Dr. Jalal Bagherli, CEO of Dialog Semiconductor, said: “This acquisition will sustainably enhance our position in the Industrial Internet of Things market. Adesto’s strong capabilities in connectivity solutions and highly optimized products for building and industrial automation perfectly complement and expand our Industrial Internet of Things portfolio from our recent acquisition of Creative Chips. Adesto’s deep customer relationships, comprehensive system technology expertise and proprietary technologies will bring even greater value to Dialog’s customers.”
“By combining the best-in-class technologies of Dialog and Adesto, we will create unique IIoT solutions for today’s increasingly connected world,” said Narbeh Derhacobian, CEO of Adesto. “We are very excited to join Dialog and bring even more value to our combined customer base.”
Advantages of the Acquisition
Bringing Dialog and Adesto together brings complementary product portfolios and enables cross-selling to a broad customer base serving growing applications in the industrial market.
Combination of the two companies:
The deal will expand Dialog’s IIoT capabilities by combining industrial connectivity, smart metering and building automation solutions to reach more than 5,000 customer companies, most of which are new to Dialog.

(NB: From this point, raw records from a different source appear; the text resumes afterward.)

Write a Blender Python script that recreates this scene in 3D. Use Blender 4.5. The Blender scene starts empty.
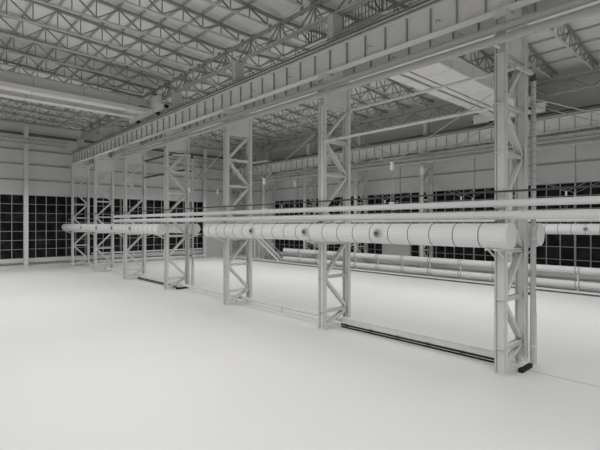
import bpy, math, random
from mathutils import Vector, Matrix
random.seed(4)
S = bpy.context.scene
COL = S.collection
PI = math.pi

# ------------------------------------------------------------------ helpers
class MB:
    """collects boxes, bars and tubes into ONE mesh"""
    def __init__(s): s.v = []; s.f = []; s.sm = []
    def add(s, vs, fs, smooth=False):
        n = len(s.v); s.v += [tuple(v) for v in vs]
        for f in fs: s.f.append(tuple(i + n for i in f)); s.sm.append(smooth)
        return s
    def box(s, x0, x1, y0, y1, z0, z1):
        vs = [(x, y, z) for x in (x0, x1) for y in (y0, y1) for z in (z0, z1)]
        return s.add(vs, [(0,1,3,2),(4,6,7,5),(0,4,5,1),(2,3,7,6),(0,2,6,4),(1,5,7,3)])
    def bar(s, a, b, w, h, side=None):
        """rectangular bar from a to b; w along 'side', h across"""
        a = Vector(a); b = Vector(b); d = (b - a).normalized()
        sd = Vector(side) if side else (Vector((0,0,1)).cross(d) if abs(d.z) < .99 else Vector((1,0,0)))
        sd = (sd - d * sd.dot(d)).normalized(); up = d.cross(sd)
        vs = []
        for p in (a, b):
            for i, j in ((-1,-1),(1,-1),(1,1),(-1,1)): vs.append(p + sd*(w/2*i) + up*(h/2*j))
        return s.add(vs, [(3,2,1,0),(4,5,6,7),(0,1,5,4),(1,2,6,5),(2,3,7,6),(3,0,4,7)])
    def tube(s, a, b, r, n=16, r2=None, caps=True):
        a = Vector(a); b = Vector(b); d = (b - a).normalized()
        u = Vector((0,0,1)).cross(d) if abs(d.z) < .99 else Vector((1,0,0))
        u.normalize(); w = d.cross(u); r2 = r if r2 is None else r2
        vs = []
        for p, q in ((a, r), (b, r2)):
            for i in range(n):
                t = 2*PI*i/n; vs.append(p + u*(q*math.cos(t)) + w*(q*math.sin(t)))
        m = len(s.v)
        s.add(vs, [(i, (i+1) % n, n + (i+1) % n, n + i) for i in range(n)], n > 6)
        if caps: s.add(vs[:n], [tuple(reversed(range(n)))]); s.add(vs[n:], [tuple(range(n))])
        return s
    def path(s, pts, r, n=10):
        """round pipe along points with mitred joints"""
        pts = [Vector(p) for p in pts]; rings = []
        ref = None
        for i, p in enumerate(pts):
            d = ((pts[i] - pts[i-1]).normalized() if i else Vector()) + ((pts[i+1] - pts[i]).normalized() if i < len(pts)-1 else Vector())
            d.normalize()
            if ref is None: ref = Vector((0,0,1)) if abs(d.z) < .9 else Vector((1,0,0))
            u = (ref - d*ref.dot(d)).normalized(); ref = u; w = d.cross(u)
            rings.append([p + u*(r*math.cos(2*PI*k/n)) + w*(r*math.sin(2*PI*k/n)) for k in range(n)])
        vs = [v for q in rings for v in q]; fs = []
        for i in range(len(pts)-1):
            for k in range(n): fs.append((i*n+k, i*n+(k+1) % n, (i+1)*n+(k+1) % n, (i+1)*n+k))
        s.add(vs, fs, True); s.add(rings[0], [tuple(reversed(range(n)))]); s.add(rings[-1], [tuple(range(n))])
        return s
    def prism(s, prof, y0, y1):
        """profile [(x,z)..] counter-clockwise, extruded along y"""
        n = len(prof)
        vs = [(x, y0, z) for x, z in prof] + [(x, y1, z) for x, z in prof]
        return s.add(vs, [tuple(range(n)), tuple(reversed(range(n, 2*n)))] + [(i, n+i, n+(i+1) % n, (i+1) % n) for i in range(n)])
    def mesh(s, name, mat):
        me = bpy.data.meshes.new(name); me.from_pydata(s.v, [], s.f); me.update()
        for p, q in zip(me.polygons, s.sm): p.use_smooth = q
        me.materials.append(mat)
        return me
    def build(s, name, mat, parent=None, loc=(0,0,0)):
        return link(name, s.mesh(name, mat), parent, loc)

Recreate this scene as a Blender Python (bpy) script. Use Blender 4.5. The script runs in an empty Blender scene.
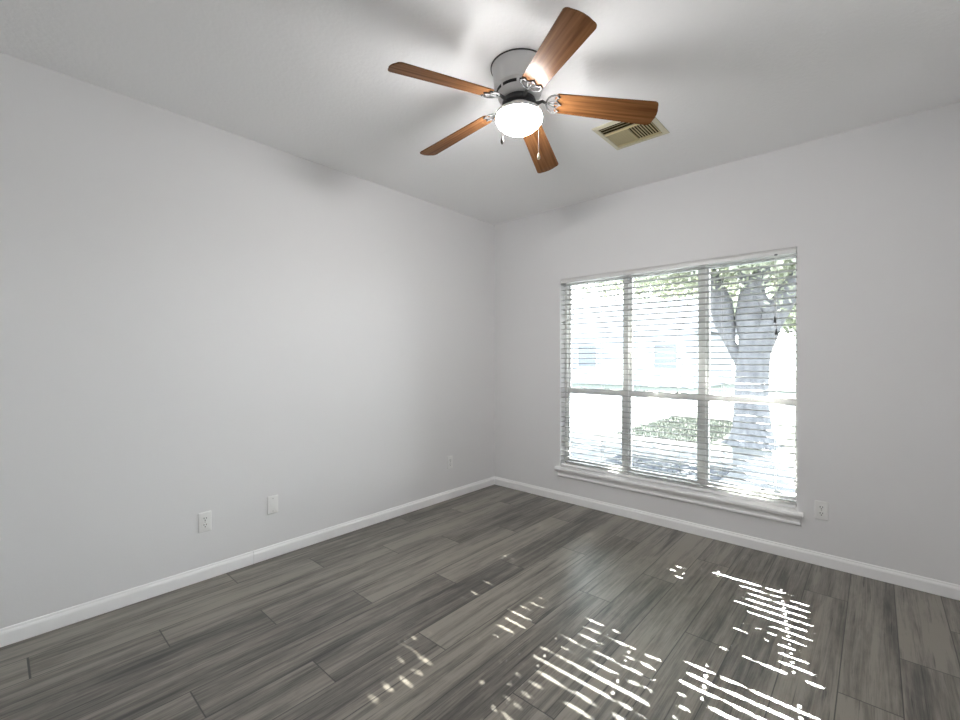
import bpy, bmesh, math, random
from mathutils import Vector, Matrix, noise as mnoise
R = math.radians
scene = bpy.context.scene
COL = scene.collection

# ------------------------------------------------------------------ camera
H = 2.74
CAM = Vector((3.0, -3.5625, 1.3277))
cd = bpy.data.cameras.new('camera')
cd.sensor_width = 36.0
cd.lens = 440.0 / 960.0 * 36.0
cd.shift_y = -1.5 / 960.0
cd.clip_start = 0.02
cam = bpy.data.objects.new('camera', cd)
cam.location = CAM
cam.rotation_euler = (R(90), 0, R(41.99))
COL.objects.link(cam)
scene.camera = cam

# ------------------------------------------------------------------ sky, sun, exposure
SKY = 7.2
w = bpy.data.worlds.new('sky')
scene.world = w
w.use_nodes = True
nt = w.node_tree
nt.nodes.clear()
out = nt.nodes.new('ShaderNodeOutputWorld')
bg = nt.nodes.new('ShaderNodeBackground')
geo = nt.nodes.new('ShaderNodeTexCoord')
sep = nt.nodes.new('ShaderNodeSeparateXYZ')
rmp = nt.nodes.new('ShaderNodeValToRGB')
rmp.color_ramp.elements[0].position = 0.0
rmp.color_ramp.elements[0].color = (0.94, 0.97, 1.0, 1)
rmp.color_ramp.elements[1].position = 0.9
rmp.color_ramp.elements[1].color = (0.72, 0.84, 1.0, 1)
nt.links.new(geo.outputs['Generated'], sep.inputs[0])
nt.links.new(sep.outputs['Z'], rmp.inputs[0])
nt.links.new(rmp.outputs[0], bg.inputs[0])
bg.inputs[1].default_value = SKY
nt.links.new(bg.outputs[0], out.inputs[0])

SUN_DX = -0.192      # per metre outwards (+Y) the ray to the sun moves this far in X
SUN_DZ = 0.66        # and climbs this far
sd = bpy.data.lights.new('sun', 'SUN')
sd.energy = 26.0
sd.angle = R(0.25)
sd.color = (1.0, 0.95, 0.88)
sun = bpy.data.objects.new('sun', sd)
COL.objects.link(sun)
to_sun = Vector((SUN_DX, 1.0, SUN_DZ)).normalized()
sun.rotation_euler = to_sun.to_track_quat('Z', 'Y').to_euler()
sun.location = (-3, 16, 11)

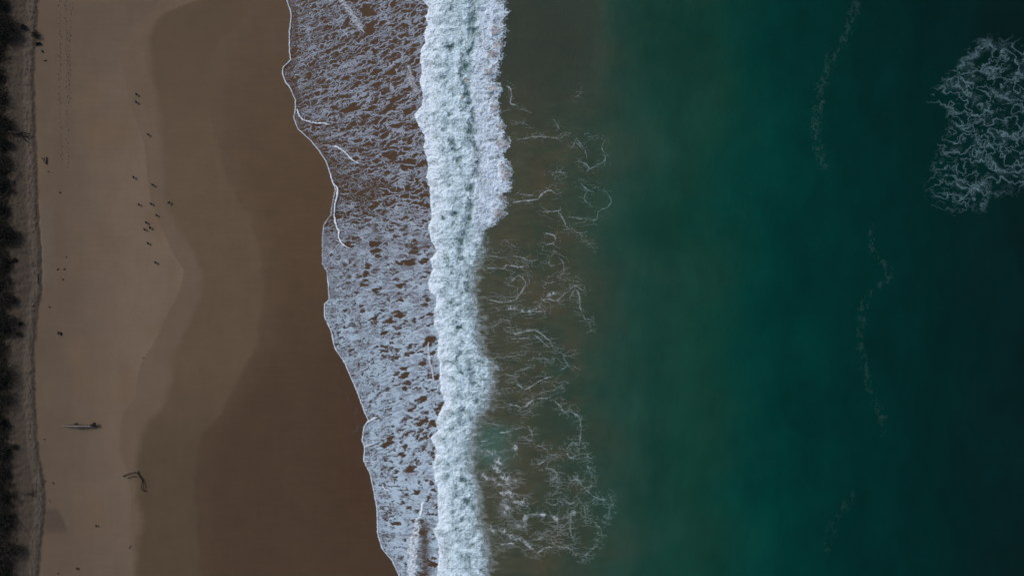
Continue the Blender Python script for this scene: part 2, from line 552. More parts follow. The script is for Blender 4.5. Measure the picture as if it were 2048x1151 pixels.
tag(sea, 'sea water shading from brown shallows to deep teal', 'sea', kind='structure')

# ------------------------------------------------------------------ swash foam: lace left by the last wave
X0, X1, Y0, Y1 = 545, 900, -40, 1191
XX, YY = np.meshgrid(np.arange(X0, X1, 1.0), np.arange(Y0, Y1, 1.0))
F = FRONT(YY) + 0.8 * perlin(YY / 5, XX / 50, 101)
L = LEFT(YY)
u = (XX - F) / np.maximum(L - F, 1)
slant = np.interp(YY, [-40, 120, 260, 400, 600, 850, 1000, 1191], [0.38, 0.42, 0.32, 0.05, 0.18, 0.30, -0.1, -0.2])
vv = YY + (XX - 760) * slant
wxn = 9 * fbm(XX / 22, YY / 15, 102, 3)
wyn = 8 * fbm(XX / 22, YY / 13, 103, 3)
gx, gy = XX + wxn, vv + wyn
kb = sstep(0.30, 0.75, u + 0.55 * fbm(XX / 45, YY / 40, 112, 3))
kf = sstep(0.42, 0.08, u + 0.45 * fbm(XX / 40, YY / 40, 113, 3))
pm_ = sstep(0.15, -0.25, fbm(XX / 38, vv / 20, 131, 3))
d_ = np.minimum(np.minimum(net(gx, gy, 40, 13.5, 104, 0.5), net(gx + 40, gy, 20, 8, 107, 0.5) + 2.4 * kb * pm_), net(gx, gy + 30, 9, 4.4, 110) + 3.5 * (1 - kf) + 1.5 * pm_)
cov = np.interp(YY, [-40, 100, 200, 300, 420, 480, 620, 800, 900, 960, 1191], [0.45, 0.46, 0.50, 0.46, 0.54, 0.68, 0.65, 0.69, 0.76, 0.82, 0.76])
cov = cov + 0.36 * fbm(XX / 50, vv / 24, 115, 3) + 0.16 * (u - 0.5) + 0.30 * fbm(XX / 75, vv / 9, 128, 3) * np.interp(YY, [-40, 250, 450, 1191], [1, 1, 0.6, 0.7])
cov = cov - 0.30 * np.exp(-((XX - 735) / 45) ** 2 - ((YY - 385) / 45) ** 2)
cov = cov - 0.22 * np.exp(-((XX - 672) / 12) ** 2 - ((YY - 345) / 30) ** 2)
cov = cov - 0.30 * sstep(0, 3, XX - F) * sstep(20, 8, XX - F) * np.interp(YY, [430, 460, 590, 605, 625, 660, 1191], [1, 1, 1, 0, 0, 0.6, 0.5])
cov = cov - 0.55 * np.exp(-((XX - 853) / 14) ** 2) * sstep(1030, 1060, YY)
cov = cov + 0.5 * np.exp(-((XX - 800) / 45) ** 2 - ((YY - 985) / 18) ** 2)
wid_ = (0.30 + 4.8 * np.clip(cov + 0.30 * fbm(XX / 17, vv / 8, 132, 3), 0, 1.1) ** 2.3) * (1 - 0.40 * kf) * (1 + 0.30 * perlin(XX / 4, YY / 3, 114))
film = sstep(wid_ + 0.55, wid_ - 0.55, d_)
f = np.clip(1 - d_ / (wid_ + 1), 0, 1)
# in the lower part the foam is a sheet torn into holes instead of a net
hxx, hyy = XX + 11 * fbm(XX / 11, YY / 7, 133, 4) + 0.8 * wxn, vv + 7 * fbm(XX / 11, YY / 7, 134, 4) + 0.8 * wyn
patch_ = fbm(XX / 42, vv / 24, 135, 3)
h_ = np.minimum(10 * holes(hxx / 27, hyy / 13, 136, 0.70, 0.10, 0.54) + 6 * kf + 3 * sstep(0.0, -0.3, patch_),
                6 * holes(hxx / 13, hyy / 7, 137, 0.62, 0.08, 0.46) + 3.5 * sstep(0.05, 0.35, patch_) + 1.0 * kf)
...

Dialog's wireless product portfolio (BLE, Wi-Fi) will complement Adesto's industrial wired connectivity product portfolio to better serve smart buildings and industrial applications. Cloud connectivity will further differentiate Dialog's existing industrial solutions.
By combining Adesto’s low-power application-specific memory products with Dialog’s BLE and Wi-Fi wireless connectivity technologies and True Wireless Stereo (TWS) audio ICs, a complete system solution is created for wearables, hearables and other IoT applications.
By leveraging Dialog’s proven automotive-grade production and test processes, Adesto’s specialized memory products will unlock future growth in the automotive market and in the emerging, fast-growing field of artificial intelligence (AI).
It adds engineering capabilities and design scale to Dialog, further expanding Dialog's existing custom IC business and making Dialog one of the largest custom analog mixed-signal semiconductor suppliers.
Transaction Structure and Terms
Dialog will acquire all outstanding shares of Adesto for $12.55 per share in cash, representing an enterprise value of approximately $500 million. The acquisition will be funded from Dialog's balance sheet.
After the completion of the acquisition, it is expected to be accretive to Dialog's earnings per share (EPS) in the first calendar year. And in the first calendar year after the completion of the acquisition, Dialog expects to achieve approximately $20 million in annual cost synergies in the combined company. Based on the complementary product portfolios and technologies of the two companies, Dialog expects to have considerable additional revenue synergies. Adesto expects revenue of approximately $118 million in fiscal 2019 and expects to continue to grow revenue in the next few years.
The transaction is expected to close in the third quarter of 2020, subject to regulatory approvals and customary closing conditions.
Adesto's Board of Directors has unanimously approved the transaction and recommends that Adesto's stockholders vote in favor of the transaction, and Adesto's directors and executive management have agreed to vote in favor of the transaction.
Hogan Lovells served as Dialog’s legal advisor and BMO Capital Markets served as its financial advisor. Fenwick & West LLP served as Adesto’s legal advisor and Cowen & Company, LLC served as its financial advisor.